▶ [Your task]:
Would you pull out every line of the material that contains the string "this"?

▶ [Data excerpt]:
--- begin ---
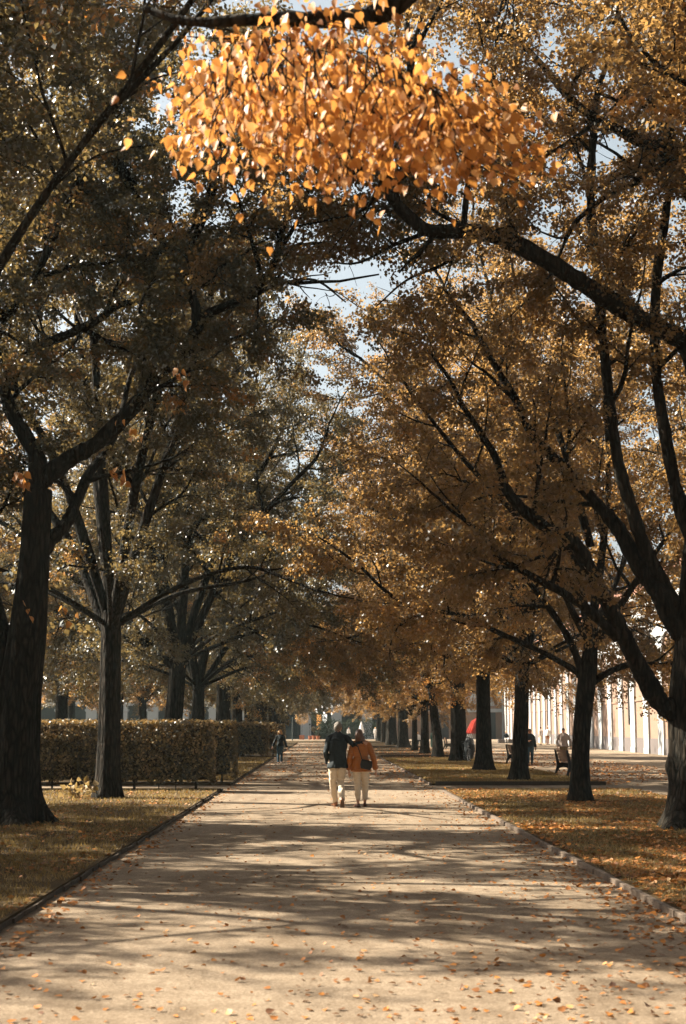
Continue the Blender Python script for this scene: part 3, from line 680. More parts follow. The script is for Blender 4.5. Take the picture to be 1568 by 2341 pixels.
        mb.tube([hp(0, -.35, .4), hp(0, -.42, -.2), hp(0, -.46, -.8), hp(.05, -.62, L * .75), hp(.08, -.8, L)], [hr.x * 1.1, hr.x * 1.3, hr.x * 1.45, hr.x * 1.6, hr.x * 1.2], 16, [hr.y * .8, hr.y * .85, hr.y * .85, hr.y * .75, hr.y * .4])
        if hairstyle == 'bob':
            for sx in (-1, 1): mb.tube([hp(sx * .7, .1, .5), hp(sx * 1.12, .12, -.1), hp(sx * 1.3, .1, -.7), hp(sx * 1.25, .05, -1.2)], [.022 * u, .03 * u, .034 * u, .018 * u], 8)
        remesh(mb, 'hair', M[hair], root, .009, lambda c: .010 * noise.noise(V3((c.x * 60, c.y * 60, c.z * 7))) + .008 * noise.noise(V3((c.x * 20, c.y * 20, c.z * 9))), 1)
    if extra: extra(root, J, h, hp)
    return root

# the couple, seen from behind (local +y is away from the camera)
FU = G(770, 1844)
def man_extra(root, J, h, hp):
    mb = MB(); n = J['neck']; mb.tube([n + V3((0, -.004, -.02)), n + V3((0, -.004, .035))], [.082, .074], 16, [.078, .07]).build('collar', M['jacket_dark'], root, smooth=True)
mx, my = FU.x + 0.02, FU.y
person((mx, my, 0), 0.0, 'grey haired man seen from behind, dark jacket and cream trousers, arm round a woman', 1.85, vox=.0065,
       top='jacket_dark', legs='trouser_cream', hair='hair_grey', shoe='leather_tan', hem=.455, slim=1.09, extra=man_extra,
       pose=dict(pelvis=(0.0, 0, .525), hipL=(-.055, 0, .52), hipR=(.05, 0, .52), kneeL=(-.062, .03, .285), ankL=(-.028, .10, .047), kneeR=(.035, .02, .285), ankR=(.050, -.155, .085),
                 footR=(0.02, .45, -.9), footL=(-.35, 1, 0), shL=(-.108, 0, .792), shR=(.108, .0, .795), elL=(-.145, -.03, .64), wrL=(-.118, .05, .505),
                 elR=(.185, -.05, .722), wrR=(.300, -.062, .748), handR=(.8, .35, -.1), head=(0.003, .012, .925), headz=-.35, neck=(0, -.005, .85)))
WU = G(824, 1844)
def bag(root, J, h, hp):
    bg_ = MB(); Mx = Matrix.Translation((.115, -.205, .93)) @ Matrix.Rotation(.22, 4, 'Y')
    bg_.prism([(-.125, .085), (.115, .085), (.135, -.03), (.10, -.115), (-.10, -.115), (-.13, -.04)], -.035, .04, M=Mx).build('shoulder_bag', M['black'], root, bevel=.012)
    s = MB(); s.tube([(-.085, .08, 1.385), (-.11, -.03, 1.40), (-.08, -.135, 1.33), (-.02, -.168, 1.16), (.02, -.185, 1.02)], [.009] * 5, 6, [.004] * 5).build('bag_strap', M['black'], root)
    c = MB(); n = J['neck']; c.tube([n + V3((0, -.01, -.045)), n + V3((0, -.015, .0)), n + V3((0, -.01, .045))], [.098, .092, .075], 16, [.09, .088, .07]).build('collar', M['puffer'], root, smooth=True)
person((WU.x + 0.01, my - 0.02, 0), 0.0, 'woman seen from behind in an orange quilted coat and cream trousers, black shoulder bag', 1.69, True, vox=.0065,
       top='puffer', legs='trouser_cream', hair='hair_brown', hairstyle='long', shoe='leather_brown', hem=.445, quilt=True, bare_ankle=True, extra=bag, slim=1.12,
       pose=dict(kneeL=(-.045, .01, .285), ankL=(-.038, -.03, .043), kneeR=(.058, .02, .285), ankR=(.052, .06, .052), footL=(-.35, 1, 0), footR=(.05, 1, -.10),
                 elR=(.160, -.02, .635), wrR=(.195, .02, .475), elL=(-.142, -.015, .635), wrL=(-.155, .05, .47), head=(-.022, .0, .925), tilt=-.10, neck=(-.012, -.01, .845)))
# blonde woman walking towards the camera (local +y faces the camera: rz = pi)
q = G(640, 1746)
person((q.x, q.y, 0), math.pi, 'blonde woman in a dark jacket and jeans walking this way past the hedge', 1.62, True, top='jacket_dark', legs='denim', hair='hair_blond', hairstyle='bob', skin='skin', hem=.52,
       pose=dict(elR=(.165, -.02, .64), wrR=(.225, .02, .50), elL=(-.15, -.02, .64), wrL=(-.20, -.03, .49), kneeR=(.05, .05, .285), ankR=(.052, .09, .05), kneeL=(-.04, .0, .285), ankL=(-.04, -.07, .06)))
q = G(1212, 1749)
person((q.x, q.y, 0), math.pi + .1, 'man in a dark sweater and jeans holding a small cup, beside the forked linden', 1.66, top='jacket_dark', legs='denim', hair='hair_dark', skin='skin_tan', hem=.50, slim=1.12,
       pose=dict(elR=(.17, -.02, .64), wrR=(.09, .13, .66), handR=(-.6, .5, .2), ankR=(.07, .03, .048), ankL=(-.06, -.05, .048)))
q = G(1289, 1748)
person((q.x, q.y, 0), math.pi - .1, 'stout man in a grey checked jacket, khaki trousers and dark cap behind the bench', 1.70, top='grey_knit', legs='khaki', hairstyle='cap', skin='skin_tan', hem=.49, slim=1.22,
       pose=dict(elR=(.18, -.02, .64), wrR=(.165, .04, .50), elL=(-.19, -.02, .645), wrL=(-.20, .02, .51), kneeR=(.03, .03, .285), ankR=(.015, .07, .048), kneeL=(-.06, .02, .285), ankL=(-.02, -.12, .06)))
q = G(1236, 1702.5)
person((q.x, q.y, 0), 2.0, 'person in a grey top standing left of the pair by the pilasters', 1.78, top='grey_knit', legs='trouser_cream', hair='hair_dark', hem=.50, vox=.02)
person((q.x + .75, q.y + .2, 0), 2.6, 'person in a white top and tan trousers, right one of the pair by the pilasters', 1.76, top='white_cloth', legs='leather_tan', hair='hair_dark', hem=.52, vox=.02)
SIT = dict(pelvis=(0, 0, .27), hipR=(.055, .0, .262), hipL=(-.055, .0, .262), kneeR=(.07, .24, .275), kneeL=(-.07, .24, .275), ankR=(.07, .25, .048), ankL=(-.06, .27, .048),
           shR=(.11, -.03, .555), shL=(-.11, -.03, .555), elR=(.15, .02, .39), elL=(-.15, .02, .39), wrR=(.06, .14, .32), wrL=(-.06, .14, .32), neck=(0, -.03, .59), head=(0, -.005, .675))
def sitter(px, py, d, rz, label, **k):
    q = P(px, 1700, d); return person((q.x, q.y, 0), rz, label, pose=SIT, hem=.25 + .53 - .27, vox=.02, **k)
def fixhem(): pass
q = G(1157, 1698)
M['bench_wood'] = simple('bench_wood', (0.17, 0.09, 0.045), (0.10, 0.052, 0.028), 7, 0.6, 0.2, 0.4, (8, 1, 8))
M['iron'] = simple('iron', (0.018, 0.017, 0.016), None, 12, 0.5, 0.1)
def bench(loc, rz, label, L=1.9):
    """local: sitter faces +x, bench runs along y"""
    root = empty('park_bench', loc, rz, label, 'bench', None)
    prof = [(-.36, .92), (-.30, .93), (-.22, .60), (-.17, .45), (.24, .46), (.30, .43), (.31, .30), (.27, .17), (.33, .0), (.25, .0), (.20, .16), (.10, .27), (-.05, .30), (-.18, .26), (-.26, .14), (-.28, .0), (-.38, .0), (-.33, .18), (-.27, .36), (-.31, .62)]
    for yy in (-L / 2, L / 2 - .05): MB().prism(prof, yy, yy + .05).build('side_frame', M['iron'], root)
    a = Matrix.Translation((0, 0, 0))
    bk = MB()
    for t in (0.06, .30, .54, .78): 
        x = -.165 - .135 * t; z = .50 + .43 * t; bk.box((x, 0, z + .04), (.028, L - .12, .095), M=Matrix.Translation((0, 0, 0)))
    bk.build('backrest', M['bench_wood'], root, bevel=.005)
    st = MB()
    for k in range(4): st.box((-.11 + .11 * k, 0, .475), (.095, L - .12, .03))
    st.build('seat', M['bench_wood'], root, bevel=.005)
    return root
q = G(1290, 1774); bench((q.x + .25, q.y + 0.2, 0), 0.06, 'iron and wood park bench left of the slim straight linden, seen from its end')
q = G(1172, 1748); bench((q.x + .15, q.y, 0), 0.0, 'park bench half hidden behind the forked linden trunk')
q = G(1023, 1713); bench((q.x + .1, q.y, 0), 0.0, 'farthest park bench between two trunks beyond the bicycle')
q = G(1157, 1698)
sitter(1157, 1698, q.y, math.pi, 'person in a dark top and white trousers sitting by the far pilasters', H=1.75, top='jacket_dark', legs='white_cloth', hair='hair_blond')
MB().prism([(-.3, .0), (.3, .0), (.3, .42), (-.3, .42)], -.9, .9, axis='x', M=Matrix.Translation((q.x, q.y + .12, 0))).build('stone_seat', M['wall_grey'], None, bevel=.02)
tag(bpy.data.objects['stone_seat'], 'low stone block under the sitting person by the far pilasters', 'seat')
sitter(955, 1700, 138, math.pi + .3, 'person in a white top and black trousers sitting behind the very thin trunk', H=1.72, top='white_cloth', legs='jacket_dark', hair='hair_blond')
q = P(955, 1700, 138); o = MB().box((q.x, q.y + .1, .21), (1.6, .5, .06)).box((q.x - .7, q.y + .1, .1), (.06, .45, .2)).box((q.x + .7, q.y + .1, .1), (.06, .45, .2)).build('low_bench', M['bench_wood']); o.location.z = .19; tag(o, 'low wooden bench under the white topped sitter', 'bench')
q = P(971, 1700, 140)
person((q.x, q.y, 0), math.pi + .8, 'person in black standing half hidden behind the narrow trunk near the litter bin', 1.7, top='jacket_dark', legs='jacket_dark', hair='hair_dark', vox=.02)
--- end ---
▶ [Output below]:
Continue the Blender Python script for this scene: part 3, from line 680. More parts follow. The script is for Blender 4.5. Take the picture to be 1568 by 2341 pixels.
person((q.x, q.y, 0), math.pi, 'blonde woman in a dark jacket and jeans walking this way past the hedge', 1.62, True, top='jacket_dark', legs='denim', hair='hair_blond', hairstyle='bob', skin='skin', hem=.52,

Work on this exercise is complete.